Daarvoor is het trouwens nu te laat. Kohl heeft het daarvoor gunstige ogenblik - onmiddellijk na de staatkundige hereniging - laten passeren. Duitsland - het model van welvaart, orde en harmonie - bevindt zich in een diepe crisis. De schulden zijn geëxplodeerd, de rente bevindt zich op een hoogtepunt, de inflatie stijgt, de conjunctuur loopt terug, de werkloosheid in Oost-Duitsland is catastrofaal.
En dit ogenblik kiezen de vakbonden om West-Duitsland lam te leggen met een staking, teneinde voor de toch al verwende Westduitse arbeiders een loonsverhoging in de wacht te slepen. Dit is ook het ogenblik dat Genscher gekozen heeft om zijn afscheid aan te kondigen. Het kan bijna geen toeval zijn. Er moet wel een verband tussen het een en het ander zijn - niet tussen die aankondiging en de staking (hoewel ze op dezelfde dag vielen), maar tussen zijn afscheid en de algemene malaise.
Heeft hij de chaos voorzien waarin hij zijn eigen partij, de FDP, zou storten? En de klucht van zijn opvolging - één dag mevrouw Schwaetzer, de volgende dag alweer een ander -, die het gezag van de Duitse buitenlandse politiek, dat grotendeels zijn werk was, ernstige schade zou berokkenen? Het is nauwelijks voor te stellen dat hij dat wèl allemaal voorzien heeft.
Maar wat hij zeker moet hebben geweten is dat hij ook zonder die malheurs (die het gestuntel dat de Nederlandse buitenlandse politiek het laatste driekwart jaar vertoond heeft, bijna in de schaduw stellen) zijn partij schade zou doen. Immers, hij is Duitslands verreweg populairste politicus en goed voor enige procenten van het kiezerscorps (wat voor een partij die soms net boven de kiesdrempel zweeft, wel wat uitmaakt).
Nu al kunnen, volgens de jongste opiniepeilingen, CDU en FDP samen niet meer op een meerderheid rekenen. Zonder Genscher zal de FDP zeker minder stemmen krijgen en wordt het nog moeilijker de huidige coalitie te handhaven.

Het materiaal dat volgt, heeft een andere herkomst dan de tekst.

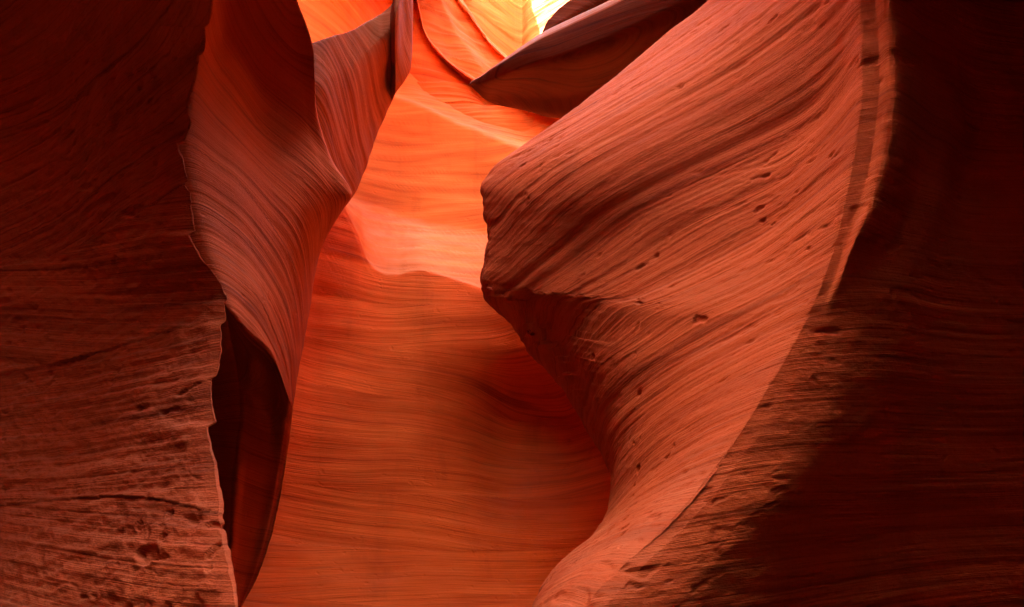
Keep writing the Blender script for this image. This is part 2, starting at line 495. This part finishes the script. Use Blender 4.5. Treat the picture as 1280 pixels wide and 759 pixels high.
E = rock_grid([(1050, ad(yE, -1.9)), (900, ad(yE, -1.5)), (759, lambda q: yE(q) - 0.5 + 0.42 * nE(q)), (650, lambda q: yE(q) - 0.08 + 0.5 * nE(q)), (540, lambda q: yE(q) + 0.05 + nE(q)), (430, lambda q: yE(q) + 0.22 + 0.1 * nE(q)), (ad(cE, 10), ad(yE, 0.36)), (cE, ad(yE, 0.4)), (ad(cE, -4), ad(yE, 0.48)),
               (lambda q: 0.5 * (cE(q) + lE(q)), ad(yE, 1.0)), (lE, ad(yE, 1.65)), (ad(lE, -25), ad(yE, 1.75)), (lambda q: 0.5 * (lE(q) + rE(q)), ad(yE, 1.9)), (ad(rE, 5), ad(yE, 1.95)), (lambda q: rE(q) - 3 - 14 * pE(q), lambda q: yE(q) + 2.15 + 0.5 * pE(q)),
               (lambda q: 0.45 * mE(q) + 0.55 * rE(q), ad(yE, 2.75)), (lambda q: 0.85 * mE(q) + 0.15 * rE(q), ad(yE, 2.85)), (ad(mE, 3), ad(yE, 2.45)), (mE, ad(yE, 2.5)), (ad(mE, 6), ad(yE, 3.0)), (ad(mE, 60), ad(yE, 4.0))],
              kE, 'col', 1.0)
cuE = E[1]
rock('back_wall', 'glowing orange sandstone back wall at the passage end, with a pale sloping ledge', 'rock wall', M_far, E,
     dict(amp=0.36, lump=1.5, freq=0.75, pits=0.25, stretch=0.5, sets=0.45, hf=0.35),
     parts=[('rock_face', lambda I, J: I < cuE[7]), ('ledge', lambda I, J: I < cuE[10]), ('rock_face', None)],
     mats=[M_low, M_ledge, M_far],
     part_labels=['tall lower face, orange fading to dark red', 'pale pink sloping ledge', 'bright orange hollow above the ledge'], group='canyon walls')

# ---- far swirl -------------------------------------------------------------------
mS = tab([(440, -300), (520, -160), (545, -70), (560, -30), (575, 0), (583, 10), (590, 20), (600, 34), (610, 48), (620, 59), (633, 70), (670, 95), (760, 130)])
S = rock_grid([(200, 10.2), (130, 10.4), (ad(mS, 90), 10.8), (ad(mS, 50), 10.9), (ad(mS, 25), 11.3), (ad(mS, 10), 11.35), (ad(mS, 3), 11.25), (mS, 11.4), (ad(mS, 5), 12.2), (ad(mS, 40), 13.5)], rows(440, 760, 300), 'col', 1.2)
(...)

Dat moet Genscher allemaal berekend hebben, evenals hij ongetwijfeld moet hebben geweten dat zijn heengaan de aanvaarding van ‘Maastricht’ in eigen land ook moeilijker zou maken.
Het zou schandalig zijn Genscher met een rat te vergelijken, maar de vergelijking van de regering-Kohl met een zinkend schip is niet vergezocht. Ziet hij de ruïne van zijn werk - ook zijn Europese werk - aankomen en wil hij die niet meemaken? Het zou een verklaring zijn die past in de ondergangstheorieën die de Duitsers vanouds zo lief zijn.

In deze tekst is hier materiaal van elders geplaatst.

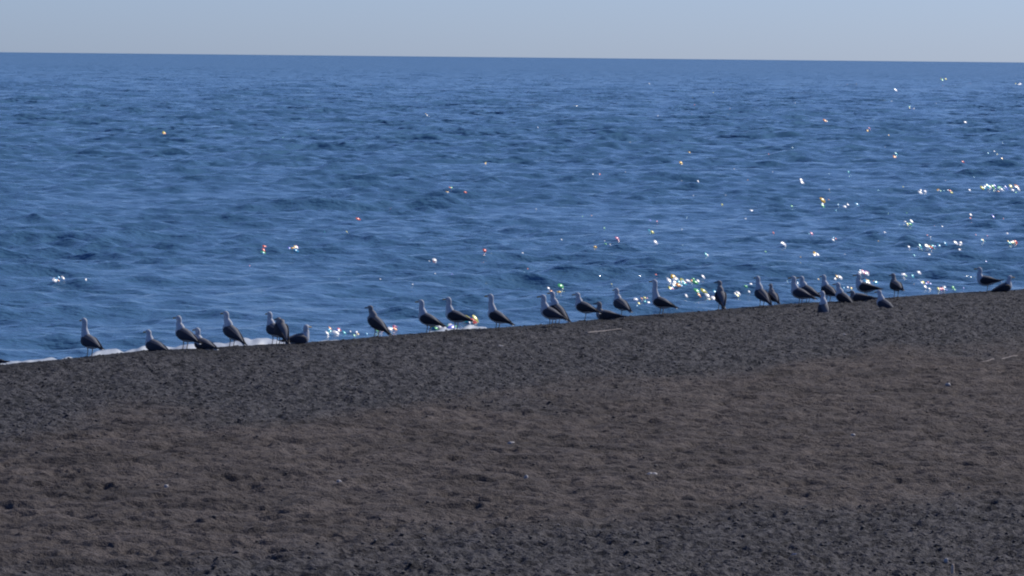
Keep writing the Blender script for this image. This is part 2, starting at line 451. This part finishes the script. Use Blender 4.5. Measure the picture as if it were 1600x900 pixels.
def fleck(px, py, s):
    yh = 81 + 0.01 * px
    if py < yh + 8: return
    x, y, z = sea_hit(px, py)
    if y < float(crest_y(np.array(x))) + 3.0: return
    if py < 210: s *= 0.65
    k = y / FPX
    w_ = k * s * fr.uniform(2.0, 6.2); h_ = k * s * fr.uniform(2.0, 4.2) * 2.2
    n = (hv + Vector((fr.gauss(0, .05), fr.gauss(0, .05), fr.gauss(0, .05)))).normalized()
    X = Vector((0, 0, 1)).cross(n).normalized(); Yv = n.cross(X)
    a_ = fr.gauss(0, 0.3); X, Yv = X * math.cos(a_) + Yv * math.sin(a_), Yv * math.cos(a_) - X * math.sin(a_)
    c = Vector((x, y, z + h_ * 0.3)); b = len(fl_v); t_ = fr.choice(TINTS)
    fl_v.append(c + n * 0.05 * w_); fl_c.append(t_)
    for ring, q in ((0, .6), (1, 1.0)):
        for i in range(8):
            an = i * math.pi / 4; rr = q * fr.uniform(.75, 1.15)
            fl_v.append(c + X * (math.cos(an) * w_ * rr) + Yv * (math.sin(an) * h_ * rr * .5) - n * w_ * (0.0 if ring == 0 else .12)); fl_c.append(t_)
    for i in range(8):
        j = (i + 1) % 8
        fl_f.append((b, b + 1 + i, b + 1 + j)); fl_f.append((b + 1 + i, b + 9 + i, b + 9 + j, b + 1 + j))
for (px, py, n_, sx_, sy_, s_) in CL:
    for _ in range(n_): fleck(px + fr.gauss(0, sx_ * .55), py + fr.gauss(0, sy_ * .5), s_ * fr.uniform(.6, 1.2))
for _ in range(190):
    px = 1640 * fr.random() ** 0.42; py = 118 + 330 * fr.random()
    fleck(px, py, fr.uniform(.25, .6) * min(1, py / 260) * (1 if px > 1000 else .8))
M_GLINT, nt, p_ = mat_new('painted_glint')
ca = N(nt, 'ShaderNodeAttribute', attribute_name='glint_tint')
p_.inputs['Roughness'].default_value = 0.26; p_.inputs['IOR'].default_value = 1.42
nt.links.new(ca.outputs['Color'], p_.inputs['Base Color'])  # sparkle brightness and hue are painted into the fleck colour
nt.links.new(ca.outputs['Color'], p_.inputs['Specular Tint'])
me_ = pydata('painted_sun_glints', fl_v, fl_f)
ct_ = me_.attributes.new('glint_tint', 'FLOAT_COLOR', 'POINT')
ct_.data.foreach_set('color', np.concatenate([np.array(fl_c), np.ones((len(fl_c), 1))], 1).ravel().astype(np.float32))
tag(link('painted_sun_glints', me_, M_GLINT), 'added flecks painted white and coloured as sun sparkle on the ripples', 'glints', kind='stuff')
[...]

Maar er is ook een andere, positievere verklaring mogelijk. Genscher komt uit Oost-Duitsland en is nog steeds zeer verbonden met zijn geboortestreek rond Halle. Hem moeten de uitzichtloosheid van de toestand in Oost-Duitsland en de nog steeds bestaande, zo niet breder wordende, kloof tussen Ossis en Wessis erg aan het hart gaan.
Ziet hij een nieuwe taak in het overbruggen van die kloof? Als heelmeester zou hij geschikter zijn dan bondskanselier Kohl, die daarvoor te zeer partijman is en bovendien, nu zijn optimisme over de eenwording na de verkrijging der staatkundige eenheid gelogenstraft is geworden, ook zijn geloofwaardigheid grotendeels kwijt is.

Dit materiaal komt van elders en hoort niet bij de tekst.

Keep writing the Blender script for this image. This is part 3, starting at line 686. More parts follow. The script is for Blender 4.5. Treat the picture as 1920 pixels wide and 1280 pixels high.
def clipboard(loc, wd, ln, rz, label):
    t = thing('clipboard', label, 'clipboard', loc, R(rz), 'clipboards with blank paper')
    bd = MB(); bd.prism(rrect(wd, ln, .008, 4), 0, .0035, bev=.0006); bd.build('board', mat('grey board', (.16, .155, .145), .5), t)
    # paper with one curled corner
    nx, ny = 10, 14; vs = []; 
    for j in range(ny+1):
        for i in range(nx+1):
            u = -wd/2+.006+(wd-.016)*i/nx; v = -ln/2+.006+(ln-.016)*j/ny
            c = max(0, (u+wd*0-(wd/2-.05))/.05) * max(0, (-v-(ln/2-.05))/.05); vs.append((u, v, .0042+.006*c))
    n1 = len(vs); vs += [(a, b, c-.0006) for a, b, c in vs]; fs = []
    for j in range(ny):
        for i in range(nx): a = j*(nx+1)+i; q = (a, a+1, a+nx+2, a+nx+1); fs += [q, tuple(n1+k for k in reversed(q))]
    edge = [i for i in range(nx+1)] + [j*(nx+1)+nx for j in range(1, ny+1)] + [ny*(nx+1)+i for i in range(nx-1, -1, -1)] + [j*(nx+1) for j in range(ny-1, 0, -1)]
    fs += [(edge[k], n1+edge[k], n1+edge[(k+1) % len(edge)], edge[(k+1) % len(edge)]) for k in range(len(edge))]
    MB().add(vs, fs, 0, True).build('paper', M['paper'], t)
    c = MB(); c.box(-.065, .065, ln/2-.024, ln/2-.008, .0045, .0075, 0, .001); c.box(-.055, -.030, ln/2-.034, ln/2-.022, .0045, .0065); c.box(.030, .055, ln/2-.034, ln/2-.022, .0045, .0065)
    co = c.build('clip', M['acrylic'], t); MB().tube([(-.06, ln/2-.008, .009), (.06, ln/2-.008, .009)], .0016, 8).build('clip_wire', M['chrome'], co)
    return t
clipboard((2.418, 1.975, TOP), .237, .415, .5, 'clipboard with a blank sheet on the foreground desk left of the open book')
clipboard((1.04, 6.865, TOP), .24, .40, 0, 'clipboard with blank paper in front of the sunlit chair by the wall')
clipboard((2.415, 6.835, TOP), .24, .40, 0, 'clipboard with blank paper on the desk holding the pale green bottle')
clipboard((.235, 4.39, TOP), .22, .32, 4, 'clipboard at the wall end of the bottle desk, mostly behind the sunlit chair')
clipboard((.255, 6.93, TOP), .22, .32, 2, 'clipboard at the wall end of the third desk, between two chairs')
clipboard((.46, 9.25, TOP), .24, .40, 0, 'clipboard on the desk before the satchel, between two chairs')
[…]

In het interview dat hij deze week met Der Spiegel (4 mei) heeft, zijn er aanwijzingen te vinden dat hij in die richting denkt. Zijn heengaan ziet hij als ‘een signaal aan alle politieke krachten, zowel regering als oppositie, nog duidelijker stelling te nemen ten opzichte van de uitdagingen van de interne vereniging (van Duitsland). Er zullen in het Westen nog aanzienlijke offers voor de eenheid der natie nodig zijn’. Hij zegt alles te willen doen, opdat nog vóór de zomer ‘beslissende koerswijzigingen’ plaatshebben. Gaat hij de straat op?
Welke verklaring ook juist moge zijn - zij kunnen dat overigens beide zijn - zij tekent de crisis waarin Duitsland zich bevindt en stelt ons voor de vraag wat we liever hebben: een Duitsland dat, vol zelfvertrouwen, optreedt in overeenstemming met het gewicht dat het heeft, of een Duitsland in crisis, dat - dit heeft de geschiedenis al vaak genoeg aangetoond - de wereld daarin meesleept? De vijfde mei is een geschikte datum om daarover na te denken.